My new apartment came pre-equipped with a "traditional" Chinese New Year decoration - a "lucky" red lantern.
Now, the traditional decoration, I believe, would be an actual lantern rather than an ugly hunk of cardboard; it would be hung outside the house, rather than in the middle of the living room; and it would be displayed for the period of the New Year holiday only - not left up year-round.
Chinese apartments tend not to be all that generous in their allowance of headroom. Mine is better than some I've seen, but the ceiling is probably only about 7'6" high (I can touch it quite comfortably, only going slightly on tiptoe). So, this bloody great cardboard box hanging from the central light-fitting was not much more than 5' clear of the floor, and I would bash my head on it quite regularly as I tried to duck and weave under or around it in crossing the room.
I had been thinking of leaving it up for Chinese New Year (which is now fairly imminent). I quickly repented of that thought. The pointless eyesore has now been removed.
5 comments:
You mentioned "the period of the New Year holiday." What is the length of "the period?" My husband's friends in Beijing send us decorations every year that I leave up until the next New Year's decorations come. A result of my ridiculous fear of offending them. You may wonder why I don't ask them, instead of you. You speak English.
I don't think the Chinese tradition is quite as strict as Western Christmas tradition is (or used to be) about removing decorations after a certain date. It is pretty common to fu ('good fortune') symbols, red paper cutouts, lucky mottos on doorways, and so on left up for months afterwards - sometimes all year.
The length of the holiday is a bit nebulous. There are a number of special days within the holiday period, which are scattered across the whole of the first lunar month (29 days), and even a little bit beyond.
However, the main 'Spring Festival' (Chunjie) celebration lasts 15 days, from New Year's Day (23rd January) to Lantern Festival Day (which is at the mid-point of the lunar month, the beginning of the first full moon - Feb. 6th this year, I guess).

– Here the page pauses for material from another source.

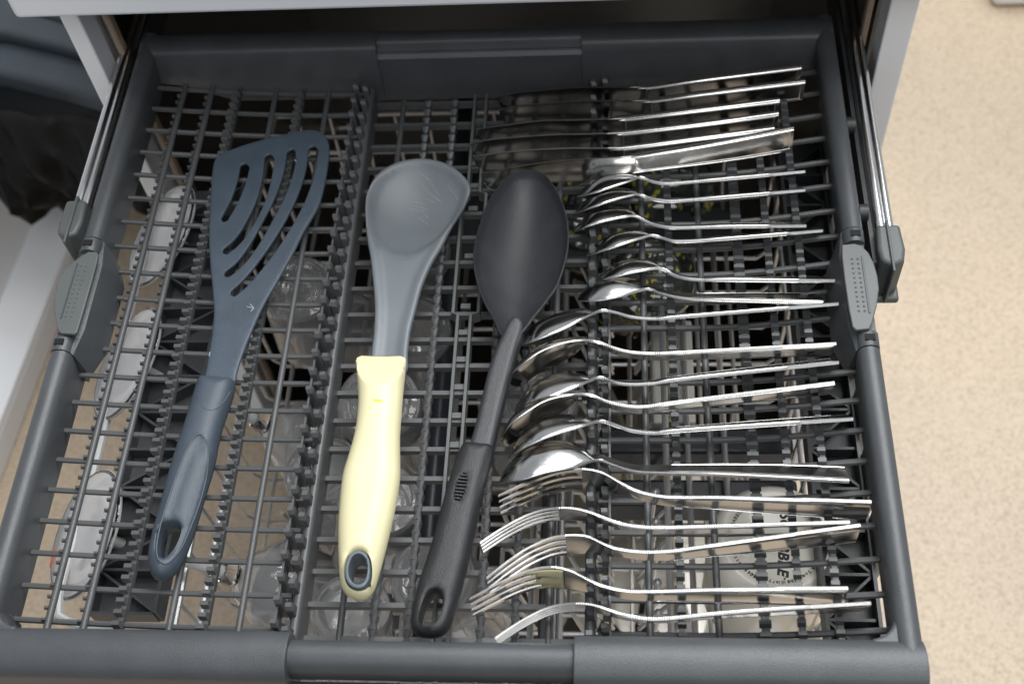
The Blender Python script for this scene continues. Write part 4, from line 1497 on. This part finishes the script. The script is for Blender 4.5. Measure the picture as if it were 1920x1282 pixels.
def flat_print(name, items, zz, parent):
    """items: (text, size, shear, offset, x, y, angle): one thin print on the mug base"""
    mb = MB()
    for s, size, sh, of, x, y, a in items:
        me = text_mesh(s, size, sh, of)
        c, q = math.cos(a), math.sin(a)
        mb.add([(mc.x + x + v.co.x * c - v.co.y * q, mc.y + y + v.co.x * q + v.co.y * c, zz) for v in me.vertices], [tuple(p.vertices) for p in me.polygons])
    return mb.build(name, M['print'], parent, smooth=False)
DN = math.radians(-98)
its = []
word = 'SCRABBLE'
for i, ch in enumerate(word):
    u = (i - 3.5) / 7
    its.append((ch, 0.0096, 0.16, 0.00042, 0.0020 - 0.0045 * u, -0.0020 - 0.0405 * u * 0.98, DN))
its.append(('TM', 0.0022, 0, 0.00003, 0.0030, -0.0262, DN))
flat_print('base_name', its, mc.z - 0.0016, mug)
ring = []
def arc_text(s, start, r, size):
    a = math.radians(start)
    for ch in s:
        if ch != ' ':
            ring.append((ch, size, 0, 0.00007, r * math.cos(a), r * math.sin(a), a - math.pi / 2))
        a -= size * (0.66 if ch not in 'il.,I ' else 0.36) / r
arc_text('SCRABBLE AND', 166, 0.0285, 0.0034)
arc_text('owned by', 62, 0.0285, 0.0034)
arc_text('J W Spear & Sons Ltd', -2, 0.0285, 0.0034)
arc_text('a subsidiary of Mattel', -58, 0.0285, 0.0034)
arc_text('\u00a9 2011 Mattel', -114, 0.0285, 0.0034)
for s_, x, y in (('Rocks', -0.0190, 0.010), ('dishwasher', 0.0190, 0.001), ('microwave', 0.0160, 0.001), ('and food', 0.0240, 0.006), ('www', -0.0145, 0.010)):
    if s_ in ('Rocks',):
        continue
    ring.append((s_, 0.0030, 0, 0.00006, x, y, DN))
flat_print('base_text', ring, mc.z - 0.00158, mug)

# ------------------------------------------------------------------ lower rack far below
lr = empty('lower_rack')
tag(lr, 'wire lower rack on the open door, seen deep below the drawer', 'dish rack')
wl = MB().tube([(0, -0.33, -0.50), (0, -0.32, -0.545), (0, 0.20, -0.545), (0, 0.21, -0.50)], 0.0022, 6).mesh('wire_low', M['wire_bright'])
for k in range(11):
    inst('wire', wl, lr, (-0.23 + k * 0.046, 0, 0))
wl2 = MB().tube([(-0.245, 0, -0.50), (-0.235, 0, -0.549), (0.235, 0, -0.549), (0.245, 0, -0.50)], 0.0022, 6).mesh('wire_low_x', M['wire_bright'])
for k in range(10):
    inst('wire', wl2, lr, (0, -0.31 + k * 0.054, 0))
for k in range(5):
    p_ = MB().lathe([(0.0001, 0), (0.075, 0.001), (0.090, 0.006), (0.118, 0.014), (0.119, 0.016), (0.088, 0.010), (0.0001, 0.004)], 40, Matrix.Translation((0.02 + k * 0.034, 0.04, -0.425)) @ Euler((0.0, math.radians(78), 0)).to_matrix().to_4x4()).build('dinner_plate', M['cream'], None)
    tag(p_, ('first', 'second', 'third', 'fourth', 'fifth')[k] + ' from the left of the dinner plates on edge far below the right tray', 'plate', 'dinner plates in the lower rack')

# ------------------------------------------------------------------ waste bin with black bag at the left, box at the upper right
bn = empty('waste_bin')
tag(bn, 'blue grey bin lid over a black bag, left of the dishwasher', 'bin')
LX = [(-0.80, 0.545), (-0.62, 0.556), (-0.54, 0.530), (-0.487, 0.509), (-0.40, 0.500), (-0.33, 0.52), (-0.33, 0.95), (-0.80, 0.95)]
MB().prism(LX, -0.365, -0.335).build('bin_lid', M['bin'], bn, bevel=0.008)
MB().prism([(x * 0.985 - 0.008, y + 0.045) for x, y in LX], -0.335, -0.315).build('lid_panel', M['bin'], bn, bevel=0.006)
MB().tube([(-0.600, 0.640, -0.314), (-0.50, 0.60, -0.312)], 0.006, 8).build('lid_ridge', M['bin'], bn)
MB().prism([(x * 0.97 - 0.012, y + 0.03) for x, y in LX], -0.50, -0.366).build('bin_body', M['bin'], bn, bevel=0.01)
rnd = random.Random(11)
rings = []
NB = 46
for j in range(12):
    ring_ = []
    for i in range(NB):
        u = i / (NB - 1)
        x = lerp(-0.82, -0.34, u)
        yy = lerp(0.560, 0.500, u)
        fold = 0.014 * math.sin(u * 34 + j * 0.5) + 0.010 * math.sin(u * 71 - j * 0.9) + rnd.uniform(-0.006, 0.006)
        drop = 0.028 * math.sin(u * 9 + 0.5) + rnd.uniform(-0.004, 0.004)
        ring_.append((x, yy - 0.012 - 0.030 * math.sin(j / 11 * 2.6) + fold * (j / 11 + 0.25), -0.368 - j * 0.0135 + drop * j / 11))
    rings.append(ring_)
bgm = MB()
bgm.loft(rings, closed_ring=False)
bb = bgm.build('bin_bag', M['bag'], bn, True, 80)
sd = bb.modifiers.new('thick', 'SOLIDIFY')
sd.thickness = 0.002

c = at(1858, 18, FLOOR_Z)
bx = MB().box((c.x + 0.15, c.y + 0.15, FLOOR_Z + 0.06), (0.30, 0.30, 0.116)).build('white_box', M['white'], None, bevel=0.012)
tag(bx, 'rounded white corner of an object standing on the floor at the upper right', 'box')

However, New Year's Eve - Jan. 22nd - is obviously the high point of the festival. And since that falls on the weekend this year, I imagine festivities make start getting under way a couple of days earlier.
In fact, sporadic letting off of fireworks usually commences at least a week or two before the holiday. And there is such pressure on transport infrastructure (with half the population trying to cross the country to get home for family gatherings, and increasing numbers of the new middle class seeking to escape the country for an overseas holiday) that there can be considerable disruption to working patterns for a couple of weeks either side of Chunjie.
So, it will be gearing up quite soon... and will probably drag on through much of February.
It does become very, very tedious - even for the Chinese, I think; and certainly for anyone that doesn't have any great emotional engagement with it, but is simply stuck in the middle of all the gunpowder mayhem for weeks at a stretch.
For people who have no idea of quite how disruptive this holiday is, it occurs to me that you might trying envisaging the all the worst of the stress and turmoil and travel hassles associated with American 'double holiday' season, stretching from perhaps a week before Thanksgiving to a week after New Year. Then, MULTIPLY that by a factor of 10 or 20. And add in the fact that there is going to be firecracker overkill almost 24/7 throughout the middle 3 or 4 weeks of that.
I really should start looking at cheap overseas flight options...
Thanks for the info, Froog. I'll create a "Carolyn period." Where do the cheap overseas flights go?
Well, I got quite a good deal to Malaysia last year. But then, Malaysia is bloody expensive once you get there.
Thailand and the Philippines are probably the most popular short break destinations overall, but Cambodia, Laos, and Vietnam are more appealing to the budget traveller.